|
The idea that this airbox is supposed to have some function above freezing temps was new to me. On the next-to-last day of Winter here, it was 81 degrees when I opened the airbox and found the flap midway positioned such that if there were indeed such a thing as wind chill without evaporation, this one would have closed off the cold air intake as soon as the "chilled" 81-degree air started streaming in the little funnel.
So, with this thread in recent memory, I pulled the airbox thermostat and went to the shelf for a new one. While digging out the new part, I checked the log for this car and found I had done this March 16, 2010.
Somehow I cannot justify replacing this thermostat the equivalent of four times as often as changing the air filter, even if there is some correlation to fuel economy I can't seem to perceive. Above freezing, I still believe the warmed-up motor uses cold air quite efficiently, especially with the Bosch AMM which does measure mass and knows the air temperature.

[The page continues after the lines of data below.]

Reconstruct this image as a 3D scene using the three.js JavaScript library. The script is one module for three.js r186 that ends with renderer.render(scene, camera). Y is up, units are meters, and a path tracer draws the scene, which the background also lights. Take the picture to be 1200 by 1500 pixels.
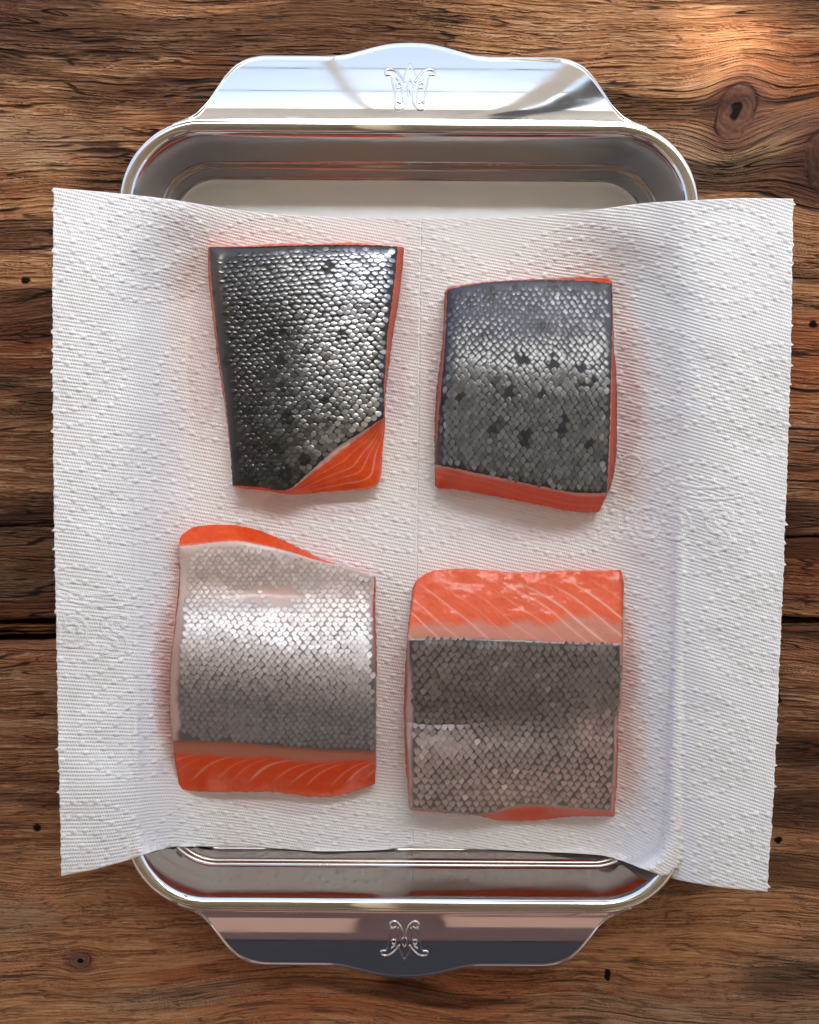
import * as THREE from 'three';
import { mergeGeometries } from 'three/addons/utils/BufferGeometryUtils.js';

// ---------------------------------------------------------------- camera, sky, sun, exposure
const scene = new THREE.Scene();
const DIST = 0.3977, FOV = 59, TILT = 2.8 * Math.PI / 180;
const camera = new THREE.PerspectiveCamera(FOV, 0.8, 0.02, 400);
camera.position.set(0, DIST * Math.cos(TILT), -DIST * Math.sin(TILT));
camera.up.set(0, 0, -1);
camera.lookAt(0, 0, 0);
scene.add(camera);

const renderer = new THREE.WebGLRenderer({ antialias: true });
renderer.toneMapping = THREE.LinearToneMapping;
renderer.toneMappingExposure = 4.6;
renderer.shadowMap.enabled = true;

// seeded noise -----------------------------------------------------------------------------
function rng(seed) { let s = seed >>> 0; return () => { s = (s + 0x6D2B79F5) >>> 0; let t = s; t = Math.imul(t ^ (t >>> 15), t | 1); t ^= t + Math.imul(t ^ (t >>> 7), t | 61); return ((t ^ (t >>> 14)) >>> 0) / 4294967296; }; }
const HASH = new Float32Array(65536); { const r = rng(77); for (let i = 0; i < 65536; i++) HASH[i] = r() * 2 - 1; }
function vn(x, y) {                                   // value noise, -1..1
  const xi = Math.floor(x), yi = Math.floor(y); let fx = x - xi, fy = y - yi;
  fx = fx * fx * (3 - 2 * fx); fy = fy * fy * (3 - 2 * fy);
  const a = (xi & 255), b = ((xi + 1) & 255), c = (yi & 255) << 8, d = ((yi + 1) & 255) << 8;
  const p = HASH[a | c], q = HASH[b | c], r = HASH[a | d], s = HASH[b | d];
  return p + (q - p) * fx + (r - p + (p - q - r + s) * fx) * fy;
}
const fbm = (x, y, o = 4) => { let v = 0, a = 0.55; for (let i = 0; i < o; i++) { v += a * vn(x, y); x = x * 2.03 + 17.3; y = y * 2.03 + 9.1; a *= 0.5; } return v; };
const clamp = (x, a = 0, b = 1) => x < a ? a : x > b ? b : x;
const sstep = (a, b, x) => { const t = clamp((x - a) / (b - a)); return t * t * (3 - 2 * t); };
const lerp = (a, b, t) => a + (b - a) * t;
const mix3 = (a, b, t) => [lerp(a[0], b[0], t), lerp(a[1], b[1], t), lerp(a[2], b[2], t)];
const lin = (c) => c.map((v) => { v /= 255; return v <= 0.04045 ? v / 12.92 : Math.pow((v + 0.055) / 1.055, 2.4); });

const SUNDIR = new THREE.Vector3(0.24, 1.22, -0.66).normalize();
// open sky; unseen bright haze round the sun, set to light the table
{
  const SKYDOT = (el, u) => { const p = (u - 0.5) * Math.PI * 2; return Math.cos(el) * Math.cos(p) * SUNDIR.x + Math.sin(el) * SUNDIR.y + Math.cos(el) * Math.sin(p) * SUNDIR.z; };
  const W = 512, H = 256, data = new Float32Array(W * H * 4);
  for (let y = 0; y < H; y++) for (let x = 0; x < W; x++) {
    const el = ((y + 0.5) / H - 0.5) * Math.PI, az = x / W * Math.PI * 2, up = Math.max(0, Math.sin(el));
    const cl = sstep(-0.1, 0.6, fbm(Math.cos(az) * 3 / (0.25 + up) + 40, Math.sin(az) * 3 / (0.25 + up) + 40, 4)) * sstep(0.02, 0.2, up);
    let c = mix3([0.95, 1.0, 1.06], [0.60, 0.82, 1.18], Math.pow(up, 0.6));
    c = mix3(c, [1.15, 1.17, 1.2], cl * 0.7);
    const ang = Math.acos(clamp(SKYDOT(el, x / W), -1, 1)) * 180 / Math.PI, au = 7.0 * Math.exp(-((ang / 18) ** 2)) + 0.22 * Math.exp(-((ang / 45) ** 2));
    c = [c[0] * 0.17 + au * 1.02, c[1] * 0.20 + au, c[2] * 0.25 + au * 0.96];
    if (el < 0) c = [0.35, 0.33, 0.3];
    const o = (y * W + x) * 4; data[o] = c[0]; data[o + 1] = c[1]; data[o + 2] = c[2]; data[o + 3] = 1;
  }
  const t = new THREE.DataTexture(data, W, H, THREE.RGBAFormat, THREE.FloatType);
  t.mapping = THREE.EquirectangularReflectionMapping; t.magFilter = THREE.LinearFilter; t.needsUpdate = true;
  scene.background = t; scene.environment = t;
}
const sun = new THREE.DirectionalLight(0xfff0e0, 2.6);
sun.position.copy(SUNDIR).multiplyScalar(6); sun.castShadow = true; sun.shadow.radius = 2.2;
sun.shadow.mapSize.set(4096, 4096);
Object.assign(sun.shadow.camera, { left: -3, right: 3, top: 3, bottom: -3, near: 0.5, far: 14 });
scene.add(sun, sun.target);

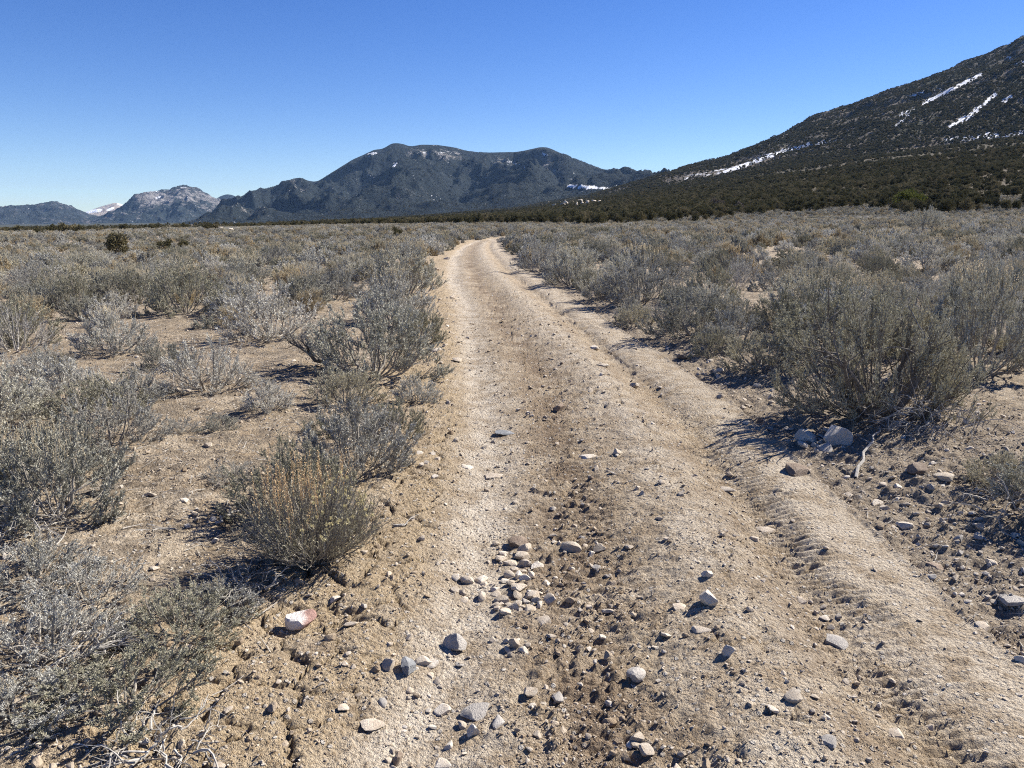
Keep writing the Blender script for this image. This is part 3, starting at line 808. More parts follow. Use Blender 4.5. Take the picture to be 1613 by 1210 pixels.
# the orange-tipped rabbitbrush
def rabbitbrush(px, py, pw, ph):
    x, y, w, h = size_at(px, py, pw, ph); y += .25 * w; x = x * y / (y - .25 * w)
    rg = np.random.default_rng(71)
    n = 240
    az = rg.uniform(0, 2 * np.pi, n); th = np.radians(70) * np.sqrt(rg.random(n))
    d = np.stack([np.sin(th) * np.cos(az), np.sin(th) * np.sin(az), np.cos(th)], 1)
    env = 1 / np.sqrt((np.sin(th) / (w / 2)) ** 2 + (np.cos(th) / (h * .80)) ** 2)
    P = grow(np.stack([np.cos(az), np.sin(az), 0 * az], 1) * .06 * rg.random((n, 1)), d, env * rg.uniform(.7, 1, n), 6, .35, .10, rg)
    br = Buf(); br.tubes(P, np.full((n, 1), .0028) * np.linspace(1.2, .5, 6)[None], 3)
    i2 = np.repeat(np.arange(n), 8); p2, d2 = along(P, i2, rg.uniform(.35, .98, len(i2)))
    P2 = grow(p2, d2 + .35 * rg.normal(size=d2.shape) + [0, 0, .2], rg.uniform(.06, .13, len(i2)), 4, .5, .08, rg)
    br.tubes(P2, np.full((len(i2), 1), .0012) * np.array([[1, .9, .8, .5]]), 3)
    fo = Buf(); i3 = np.repeat(np.arange(len(i2)), 6); p3, d3 = along(P2, i3, rg.uniform(.1, 1, len(i3)))
    fo.leaves(p3, nrm(d3 + .4 * rg.normal(size=d3.shape)), rg.uniform(.009, .02, len(i3)), rg.uniform(.0025, .0042, len(i3)), rg)
    root = tag(obj('rabbitbrush', None, loc=(x, y, float(H(x, y)[0]) - .01)), 'bushy rabbitbrush with orange-brown dry tips and yellow heads at the road edge', 'bush', None)
    obj('stems', br.mesh('rabbitbrush_stems'), M_TWIG, root); obj('foliage', fo.mesh('rabbitbrush_foliage'), M_RABBIT, root)
    # upright orange seed stalks on the back left
    sel = np.flatnonzero((P[:, -1, 0] < .12 * w) & (P[:, -1, 2] > .50 * h))[:70]
    sel = np.r_[sel, sel]
    s0 = P[sel, -1] + rg.normal(size=(len(sel), 3)) * [.03, .03, .02]
    S = grow(s0 - [0, 0, .03], np.array([0, 0, 1.]) + .13 * rg.normal(size=(len(sel), 3)), h * rg.uniform(.18, .38, len(sel)), 5, .3, .05, rg)
    sb = Buf(); sb.tubes(S, np.full((len(sel), 1), .0015) * np.linspace(1, .6, 5)[None], 3)
    i4 = np.repeat(np.arange(len(sel)), 26); p4, d4 = along(S, i4, rg.uniform(.15, 1, len(i4)))
    sb.leaves(p4, nrm(d4 + .7 * rg.normal(size=d4.shape)), rg.uniform(.006, .013, len(i4)), rg.uniform(.003, .005, len(i4)), rg)
    obj('seed_stalks', sb.mesh('rabbitbrush_seed_stalks'), M_SEED, root)
    # tufts of faded yellow flower heads on the right
    sel = np.flatnonzero((P2[:, -1, 0] > .02 * w) & (P2[:, -1, 2] > .42 * h)); sel = rg.choice(sel, min(60, len(sel)), False)
    fb = Buf(); i5 = np.repeat(sel, 40)
    p5 = P2[i5, -1] + nrm(rg.normal(size=(len(i5), 3))) * rg.uniform(.002, .009, (len(i5), 1))
    fb.leaves(p5, nrm(rg.normal(size=p5.shape) + [0, 0, .6]), rg.uniform(.005, .009, len(i5)), rg.uniform(.003, .005, len(i5)), rg)
    obj('flower_heads', fb.mesh('rabbitbrush_flower_heads'), M_FLOWER, root)
    TAKEN.append((x, y, w * .48))
rabbitbrush(498, 915, 235, 200)

# small gnarled leafless bush shaped like a tree
def gnarled(px, py, ph):
    x, y, w, h = size_at(px, py, 80, ph)
    rg = np.random.default_rng(5)
    tr = np.array([[[.20, .1, -.02], [.14, .08, .04], [.06, .04, .06], [.02, .02, .12], [.0, .0, .2]]]) * (h / .55)
    b = Buf(); b.tubes(tr, np.array([[.035, .032, .026, .022, .018]]), 7)
    i = np.zeros(9, int); p, d = along(tr, i, rg.uniform(.6, 1, 9))
    az = np.arange(9) / 9 * 2 * np.pi
    P = grow(p, np.stack([np.cos(az), np.sin(az), np.full(9, .9)], 1), h * rg.uniform(.4, .7, 9), 7, .3, .26, rg)
    b.tubes(P, np.full((9, 1), .010) * np.linspace(1.2, .4, 7)[None], 5)
    i2 = np.repeat(np.arange(9), 8); p2, d2 = along(P, i2, rg.uniform(.25, 1, 72))
    P2 = grow(p2, d2 + .6 * rg.normal(size=d2.shape), h * rg.uniform(.12, .3, 72), 5, .35, .22, rg)
    b.tubes(P2, np.full((72, 1), .0038) * np.linspace(1.1, .4, 5)[None], 4)
    i3 = np.repeat(np.arange(72), 6); p3, d3 = along(P2, i3, rg.uniform(.2, 1, 432))
    P3 = grow(p3, d3 + .5 * rg.normal(size=d3.shape), h * rg.uniform(.06, .14, 432), 3, .4, .1, rg)
    b.tubes(P3, np.full((432, 1), .0015) * np.array([[1, .9, .5]]), 3)
    f = Buf(); k = np.repeat(np.flatnonzero(P3[:, -1, 2] > h * .55), 6); p4, d4 = along(P3, k, rg.uniform(.3, 1, len(k)))
    f.leaves(p4, nrm(d4 + .5 * rg.normal(size=d4.shape)), rg.uniform(.01, .02, len(k)), rg.uniform(.003, .005, len(k)), rg)
    root = tag(obj('gnarled_sagebrush', None, loc=(x, y, float(H(x, y)[0]))), 'small gnarled sagebrush with a bare dark leaning trunk like a tiny tree', 'bush', None)
    obj('trunk', b.mesh('gnarled_trunk'), M_BARK, root); obj('foliage', f.mesh('gnarled_foliage'), M_SAGE, root)
    TAKEN.append((x, y, .3))
gnarled(487, 592, 85)

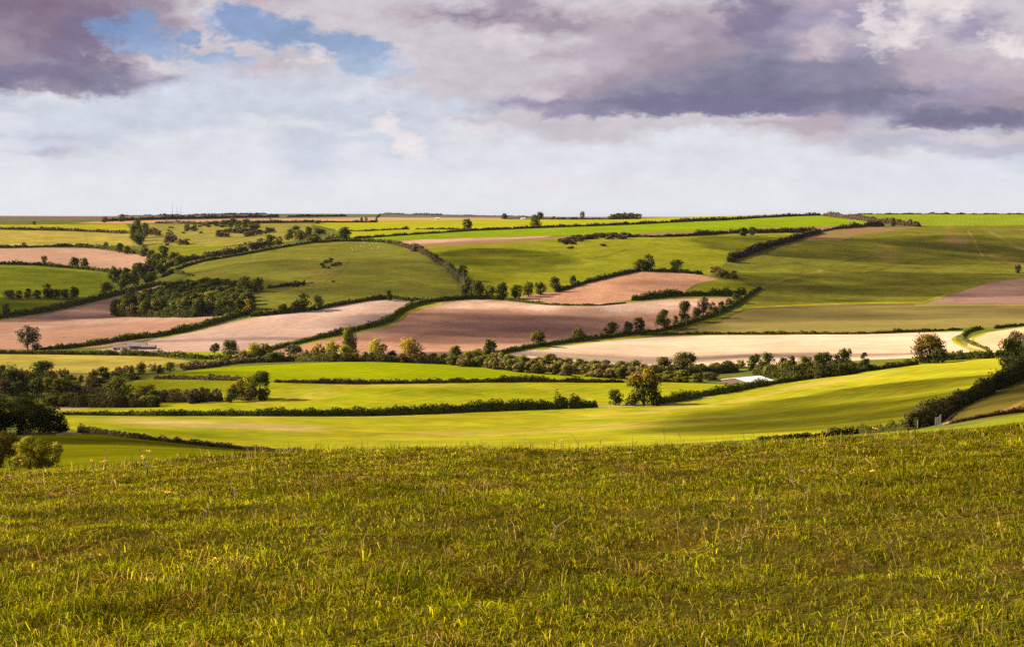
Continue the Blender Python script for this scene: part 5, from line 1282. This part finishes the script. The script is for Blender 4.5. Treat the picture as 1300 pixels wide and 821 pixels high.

On the whole I am not into thinking I can better engineer every system that fails in these cars, and more likely to pursue the understanding behind the original design than to modify it. Two instances I can think of where time seems to have convinced me otherwise are this airbox thermostat (longevity obviously) and the terminals on the afterthought Temp Faker board in the instrument cluster.




--
Art Benstein near Baltimore
Marriage is a relationship in which one person is always right, and the other is a husband.